STATED PROBLEM —
Each line from the start of the entries through the line that contains "print('mesh', V.shape, Q.shape, round(time.time()" should be output exactly, please.

** BEGIN ENTRIES **

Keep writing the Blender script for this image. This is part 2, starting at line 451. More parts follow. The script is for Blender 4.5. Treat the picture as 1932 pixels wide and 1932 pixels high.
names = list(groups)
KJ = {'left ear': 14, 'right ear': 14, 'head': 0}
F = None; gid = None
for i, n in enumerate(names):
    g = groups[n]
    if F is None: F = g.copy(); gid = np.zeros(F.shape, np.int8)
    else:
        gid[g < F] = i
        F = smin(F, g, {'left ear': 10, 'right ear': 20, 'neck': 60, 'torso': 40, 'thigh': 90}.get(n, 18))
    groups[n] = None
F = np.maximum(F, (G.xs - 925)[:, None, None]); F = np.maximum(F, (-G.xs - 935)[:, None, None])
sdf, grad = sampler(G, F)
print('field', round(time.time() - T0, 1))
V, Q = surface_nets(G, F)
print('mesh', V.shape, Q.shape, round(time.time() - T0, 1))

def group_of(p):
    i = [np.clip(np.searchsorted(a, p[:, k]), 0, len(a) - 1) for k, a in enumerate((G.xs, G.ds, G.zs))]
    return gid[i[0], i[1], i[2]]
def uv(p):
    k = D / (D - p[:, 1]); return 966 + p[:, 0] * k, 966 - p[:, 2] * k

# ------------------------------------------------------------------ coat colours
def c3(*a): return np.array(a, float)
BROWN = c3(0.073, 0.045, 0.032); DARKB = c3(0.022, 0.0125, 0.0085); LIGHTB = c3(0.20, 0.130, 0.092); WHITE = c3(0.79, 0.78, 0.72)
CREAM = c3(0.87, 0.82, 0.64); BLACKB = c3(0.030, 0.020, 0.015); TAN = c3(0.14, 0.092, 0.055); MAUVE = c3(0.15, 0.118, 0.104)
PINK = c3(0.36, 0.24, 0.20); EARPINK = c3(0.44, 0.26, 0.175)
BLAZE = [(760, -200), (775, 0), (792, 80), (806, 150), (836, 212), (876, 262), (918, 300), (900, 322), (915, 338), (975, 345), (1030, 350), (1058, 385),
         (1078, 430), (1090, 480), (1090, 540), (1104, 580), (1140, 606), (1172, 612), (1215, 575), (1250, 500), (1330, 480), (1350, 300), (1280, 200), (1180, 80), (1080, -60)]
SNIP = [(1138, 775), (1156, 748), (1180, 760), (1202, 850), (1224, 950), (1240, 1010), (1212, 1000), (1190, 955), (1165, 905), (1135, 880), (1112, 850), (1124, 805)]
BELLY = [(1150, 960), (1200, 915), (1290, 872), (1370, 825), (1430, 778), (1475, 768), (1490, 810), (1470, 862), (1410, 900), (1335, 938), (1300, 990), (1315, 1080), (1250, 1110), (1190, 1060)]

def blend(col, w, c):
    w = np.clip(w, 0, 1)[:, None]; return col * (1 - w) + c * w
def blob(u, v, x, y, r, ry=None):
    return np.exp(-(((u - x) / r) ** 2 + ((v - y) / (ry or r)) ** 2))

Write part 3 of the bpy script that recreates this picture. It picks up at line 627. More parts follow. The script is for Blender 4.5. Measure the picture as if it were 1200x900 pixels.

** END ENTRIES **

RESPONSE TO THIS EXERCISE —
Keep writing the Blender script for this image. This is part 2, starting at line 451. More parts follow. The script is for Blender 4.5. Treat the picture as 1932 pixels wide and 1932 pixels high.
names = list(groups)
KJ = {'left ear': 14, 'right ear': 14, 'head': 0}
F = None; gid = None
for i, n in enumerate(names):
    g = groups[n]
    if F is None: F = g.copy(); gid = np.zeros(F.shape, np.int8)
    else:
        gid[g < F] = i
        F = smin(F, g, {'left ear': 10, 'right ear': 20, 'neck': 60, 'torso': 40, 'thigh': 90}.get(n, 18))
    groups[n] = None
F = np.maximum(F, (G.xs - 925)[:, None, None]); F = np.maximum(F, (-G.xs - 935)[:, None, None])
sdf, grad = sampler(G, F)
print('field', round(time.time() - T0, 1))
V, Q = surface_nets(G, F)
print('mesh', V.shape, Q.shape, round(time.time() - T0, 1))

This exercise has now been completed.